Il est temps de rompre avec bien des totems et des tabous. Je suis un homme de gauche. La social-démocratie est ma famille politique. Je crois en la dépense publique et en l’action protectrice de l’Etat, pour peu qu’elles soient calibrées, mesurées et efficaces. Il ne serait pas choquant d’apprécier régulièrement la qualité de la dépense publique, ligne par ligne, et son impact réel sur les Français. Le totem, c’est de considérer toute dépense comme un acquis qu’il serait inconvenant par principe de vouloir évaluer et encore moins de remettre en cause. Le totem, c’est aussi de taxer toujours plus, de prétendre « aller chercher l’argent là où il est », comme si l’impôt était une fin en soi et que les fortunes n’étaient pas volatiles. Il y a des dépenses publiques nécessaires, des dépenses publiques qui sont même cruellement manquantes, et aussi des dépenses publiques qui ne servent à rien, parce qu’elles sont redondantes ou inefficaces. Ecrire cela, ce n’est pas cesser d’être de gauche, c’est même au contraire l’être pleinement. Il faut mettre l’argent là où cela fait sens, là où cela change la vie, répare les inégalités de destins et donne à chacun sa chance dans une société en mouvement et un pays qui protège. Je regrette que la gauche, prisonnière de LFI, ait renoncé à cette lucidité.

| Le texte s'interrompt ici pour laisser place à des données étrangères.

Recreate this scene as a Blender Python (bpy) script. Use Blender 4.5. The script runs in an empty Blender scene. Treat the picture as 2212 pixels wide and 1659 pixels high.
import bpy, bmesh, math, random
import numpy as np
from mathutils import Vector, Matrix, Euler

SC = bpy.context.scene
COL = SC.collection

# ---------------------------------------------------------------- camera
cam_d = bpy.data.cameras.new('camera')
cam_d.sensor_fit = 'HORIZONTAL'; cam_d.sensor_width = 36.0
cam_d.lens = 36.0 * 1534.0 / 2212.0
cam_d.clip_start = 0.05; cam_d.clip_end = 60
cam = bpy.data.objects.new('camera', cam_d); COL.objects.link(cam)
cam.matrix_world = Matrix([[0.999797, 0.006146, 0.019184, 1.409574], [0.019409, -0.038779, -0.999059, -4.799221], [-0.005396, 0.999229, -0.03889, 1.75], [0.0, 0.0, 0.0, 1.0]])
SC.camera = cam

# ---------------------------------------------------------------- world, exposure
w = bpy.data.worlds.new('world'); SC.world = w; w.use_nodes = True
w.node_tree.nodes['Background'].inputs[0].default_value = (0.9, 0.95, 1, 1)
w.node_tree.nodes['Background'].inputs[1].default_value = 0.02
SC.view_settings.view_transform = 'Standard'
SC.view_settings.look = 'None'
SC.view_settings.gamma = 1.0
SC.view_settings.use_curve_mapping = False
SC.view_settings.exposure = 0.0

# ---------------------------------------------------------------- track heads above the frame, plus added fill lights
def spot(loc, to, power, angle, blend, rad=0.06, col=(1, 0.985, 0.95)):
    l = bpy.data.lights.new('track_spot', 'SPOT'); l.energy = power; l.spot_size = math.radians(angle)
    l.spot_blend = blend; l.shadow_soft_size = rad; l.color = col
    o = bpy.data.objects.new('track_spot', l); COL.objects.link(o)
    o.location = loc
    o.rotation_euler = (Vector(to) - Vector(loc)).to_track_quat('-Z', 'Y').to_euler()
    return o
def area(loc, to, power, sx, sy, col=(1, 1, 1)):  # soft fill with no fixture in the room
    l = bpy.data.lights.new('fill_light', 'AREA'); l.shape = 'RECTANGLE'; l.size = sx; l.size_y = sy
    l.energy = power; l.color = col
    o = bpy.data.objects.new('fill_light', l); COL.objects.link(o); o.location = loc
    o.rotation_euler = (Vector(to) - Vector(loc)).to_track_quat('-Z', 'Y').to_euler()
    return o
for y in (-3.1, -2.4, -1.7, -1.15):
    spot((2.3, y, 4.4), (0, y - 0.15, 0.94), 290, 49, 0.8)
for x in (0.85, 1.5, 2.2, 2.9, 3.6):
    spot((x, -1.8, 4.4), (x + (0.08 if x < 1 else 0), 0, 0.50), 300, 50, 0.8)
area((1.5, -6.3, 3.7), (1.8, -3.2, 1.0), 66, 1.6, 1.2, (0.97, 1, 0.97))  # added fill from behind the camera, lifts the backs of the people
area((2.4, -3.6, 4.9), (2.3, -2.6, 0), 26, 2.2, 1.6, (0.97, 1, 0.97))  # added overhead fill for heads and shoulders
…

Les totems et les tabous, on les retrouve aussi dans la majorité très relative de Michel Barnier. Le refus obstiné de Gabriel Attal de relever les impôts confine à l’autisme politique. Il ne faudrait rien toucher aux fondamentaux du macronisme, comme si les élections législatives n’avaient pas été une défaite pour l’ancienne majorité et le non-financement de la politique de l’offre n’expliquait pas la dégradation des comptes publics. N’agir que sur les seules dépenses serait la garantie d’une souffrance sociale insupportable. N’est-il pas temps de faire preuve, là aussi, de lucidité et d’humilité ? Quant à la droite, et notamment au parti Les Républicains qui voudrait également n’agir que sur les dépenses, aurait-elle oublié ses revendications dépensières d’il y a quelques mois sur les boucliers énergétiques et le prix des carburants ? Où est la cohérence lorsque, dans l’opposition, le clientélisme l’emporte sur la responsabilité, puis dans la majorité, l’insensibilité sociale s’impose sans autre forme de procès ? Et, quitte à balayer tout le spectre politique, n’oublions pas bien sûr le Rassemblement national, qui voit dans la lutte contre l’immigration et les étrangers les solutions à tous les malheurs budgétaires de la France. La xénophobie au pouvoir serait ainsi un gage de sérieux financier. C’est à pleurer.

Rassembler pour redresser

Le projet de budget présenté par Michel Barnier a le mérite d’exister, mais il est loin d’être parfait. Il faudrait qu’il soit débattu, amendé et coconstruit avec la représentation nationale dans un souci de responsabilité à la hauteur de la gravité du moment. Je doute cependant que ce soit le cas tant il n’est question que de censure, recours à l’article 49.3 ou pas. Là est toute ma crainte : jamais l’atomisation du jeu politique, les calculs des uns et des autres, et la faiblesse de la majorité relative ne permettront de prendre des décisions fortes, de les présenter utilement aux Français et de trouver auprès d’eux la base de confiance nécessaire pour redresser durablement nos comptes. Or, il le faut. Rien sans cela n’est possible. Le redressement requiert une légitimité exceptionnelle et force est de constater qu’elle n’est pas au rendez-vous. Les esprits visent 2027 alors que tant se jouera dans les prochaines semaines et en 2025, et cela ne pourra se résumer à quelques décisions prises sans grand cap au fil de l’eau. Ce n’est pas de cabotage et de navigation à vue dont il est besoin, c’est de barreur et d’équipage de gros temps. Et donc de courage. Je crois que la parole devra être rendue aux Français en 2025. Si ce devait être par une dissolution, la nouvelle Assemblée devrait être élue à la proportionnelle.

L’hostilité française au compromis est une plaie politique. La proportionnelle force le compromis post-électoral. Les électeurs ne votent plus pour faire barrage, mais enfin pour leurs idées. Autour de nous, bien des démocraties parlementaires nous l’enseignent. Les résultats posés, chaque famille politique peut ensuite marcher vers les autres afin de dégager un contenu décisionnel pour l’action publique. La France peut le faire aussi. Sur le climat, sur l’innovation, sur la sécurité, il nous faudra investir résolument. C’est la clé de notre avenir et cela doit rassembler. Comme devront rassembler les choix de renoncer à certains postes de dépenses, parce que gouverner, ainsi que l’écrivait Pierre Mendes France, c’est choisir. Comme devra rassembler aussi l’exigence de justice et d’équité. Il n’est pas insupportable que les plus aisés des bénéficiaires du « quoi qu’il en coûte », entreprises et ménages, soient appelés à contribuer par un effort fiscal au redressement du pays. C’est une question de solidarité, de patriotisme et de loyauté. Il y a une différence entre les convictions et le dogmatisme. Les convictions peuvent se rencontrer. Le dogmatisme, à l’inverse, conduit à l’échec. La France ne peut se payer le luxe de l’échec. Dans la situation présente, il y a désormais tout un pays à sauver.